I'm still in the moms group, and there are several mamas that I truly love spending time with, although it can certainly be challenging to bond much with crazy kids swirling around you the entire time. And I'm also in MOPS again this year, and it really has been a blessing to me. But somehow I still find myself longing for more.
I'm not sure what it is that I'm searching for exactly, but I think it's that whole "tribe" thing you hear people speak of. It's almost like I want to find what I had when I was younger, in high school or college - girls who can come together, cozy up on the couch, and chat about everything that's going on in life. Of course, you get older, you get married and have children, and that time is replaced with family time. I love my family time.

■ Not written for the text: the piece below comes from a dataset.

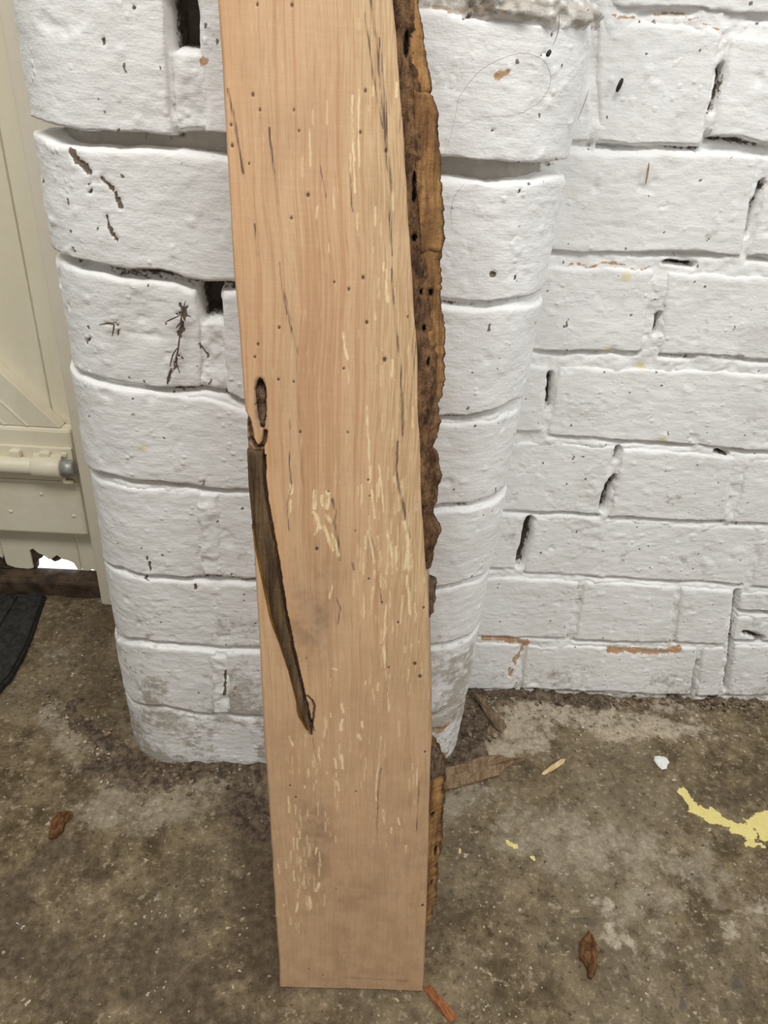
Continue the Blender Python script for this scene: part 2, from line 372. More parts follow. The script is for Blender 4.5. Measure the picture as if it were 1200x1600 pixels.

My weekends are devoted to family time, and I never want anything to interfere with that. But I still need to be able to find some time to come together with other women in the same stage of life, to just talk about what we're going through and laugh, cry, and find joy in the madness of motherhood together.
I don't know what this means, exactly. I feel like my life is evolving, about to venture down some new path that I don't even know exists. I hope that I can take all of the feelings and desires and stirrings in my heart that I'm experiencing and turn them into something. What that might be, I'm not totally sure. But I'm hopeful that it will be something good.